I Thought We Were Done With Lazy Rebadges, But Here We Are: Quick Jump
Another week of life has officially kicked off, bolstered by the optimism of some good news I’d received just last Friday [which I’ll share if it actually comes to fruition]. In the meantime, we’re starting with some news that calls back to an old practice that I thought we outgrew as a society.
The term “Badge Engineering” was coined sometime after the American oil crises of the 1970s tasked to do one daunting job: Make one car for multiple brands with little distinction. This was a way for automakers to save money and appeal to different markets without going the extra mile to care.
General Motors was notorious for this, prompting an intervention by Fortune magazine in the 1980s to put one car by four brands on its cover, all featuring a conforming shade of brown:
You get the idea. History is littered with examples, with GM and Ford being the major culprits. Since then, they and the rest of the industry on the whole have moved away from this practice, at the very least making the effort to differentiate its products true to the brand cache the vehicles represent. Because Cadillac will never give up its bestseller in the Escalade, which shares the mechanicals with the GMC Yukon and Chevrolet’s Tahoe. A decades-long history has allowed them to evolve and split into three amoebas.

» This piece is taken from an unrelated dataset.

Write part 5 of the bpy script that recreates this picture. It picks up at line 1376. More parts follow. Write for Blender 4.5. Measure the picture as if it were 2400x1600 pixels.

But the notion is not extinct. One in a while, someone will throw a wrench in the gears of progress with little intelligence to back it. In today’s case, it’s not a domestic maker but two companies trying to give each other a leg up.
Behold, the 2026 Nissan Rogue Plug-In Hybrid:
And gaze your eyes upon the Mitsubishi Outlander PHEV:
Lazy launches are back, baby! Nissan slaps its badges on and tweaks the grille and, ummmm, well that’s it really. Even the cabins mirror each other.
None of which is to say this is a bad thing, as Mitsubishi interior design is often a cut above Nissan’s. But there lies the rub. The Nissan Rogue Plug-In Hybrid is a Mitsubishi product that sits on a Nissan chassis. It’s based on the normal Rogue that was lengthened to accommodate three rows of seats in the Outlander to retain its budget family car status.
Confusingly, the non-hybrid Rogue and Outlander were updated earlier this year with new tech and features that have yet to arrive on the electrified variants. Instead of a wider screen, you’re stuck with what’s been deemed a somewhat archaic touch display that doesn’t keep up with the times. At least there are physical controls at your leisure.
Maybe that’s all the changes it necessitates. This being a plug-in, the battery is big enough to accommodate an electric-only range of 38 miles before the gas motor kicks in. Hybrids are hot right now and the Mitsubishi Outlander has been a hot commodity. What’s better than one? Make it two.
Is it enough to help Nissan dig out of the hole it put itself in? Perhaps not but it sure needs all the help it can get as it continues to search for the golden goose.